Rep. Devin Nunes Steps Down From Russia Investigation Amid Ethics Probe

Rep. Devin Nunes has tendered his resignation from a House Intelligence Committee investigation of whether members of the Trump transition team had ties to the Russian government.

According to Nunes’s statement, offered early Thursday, he is under investigation by the House Committee on Ethics, for having disclosed the existence of a supposed-to-be-secret FISA warrant, during a conversation with the press last month.

He will continue to lead the House Intelligence Committee.

Nunes told reporters back in March that the Obama Administration had picked up information on Trump transition members “incidentally,” while listening in on conversations between foreign officials.
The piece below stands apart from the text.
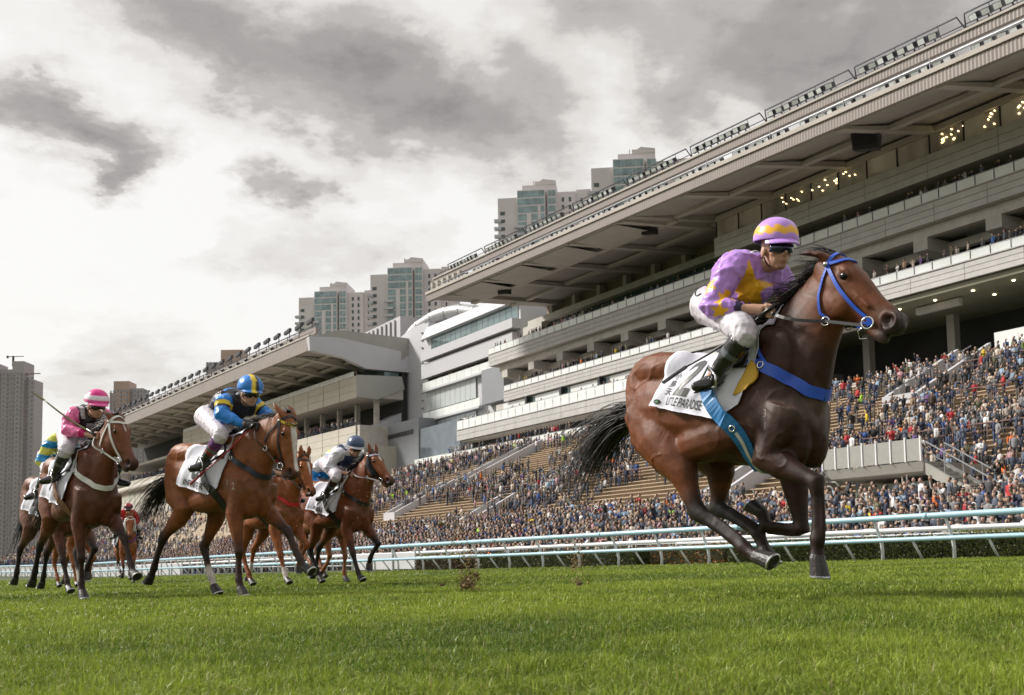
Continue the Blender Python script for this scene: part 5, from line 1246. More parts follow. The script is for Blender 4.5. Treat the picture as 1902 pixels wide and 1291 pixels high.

Its still not clear that the FISA warrant vindicates Donald Trump, who alleged in a Tweet that Obama had bugged Trump Tower, but certainly raised questions as to what was going on during the transition period, as well as who Nunes’s sources were in the intelligence community – and whether he revealed classified information when he spoke to the media about his findings.

Left-leaning groups like MoveOn.org and Center for Responsibility and Ethics in Washington immediately filed claims with the Office of Congressional Ethics, claiming that Nunes had violated the Espionage Act. But it was actually the House Ethics Committee, a more powerful and selective body that requires a complaint from a House member to initiate an investigation, that declared that there needed to be a probe in to what Nunes knew and when he knew it.

Nunes, for his part, blamed MoveOn.org and others in his resignation letter, calling them “leftwing activist groups” and the investigation “entirely false and politically motivated.” He went on to say that he will meet with the HEC and OEC  “at the earliest possible opportunity in order to expedite the dismissal of these false claims.”

Nunes will stay at the helm of the House Intelligence Committee, but Reps. Mike Conaway, Trey Gowdy and Tom Rooney will take over investigating whether Donald Trump’s team talked to Russia ahead of moving into the White House, and whether the Obama Administration inappropriately spied on Trump’s activities.

This isn’t much of a win for opponents of Nunes’s investigation: Gowdy and Rooney are both seasoned at probing the Obama Administration, and Gowdy led the charge against Hillary Clinton’s use of a private email server. Gowdy, though, also chairs the HEC, so the logistics of the situation may prove difficult.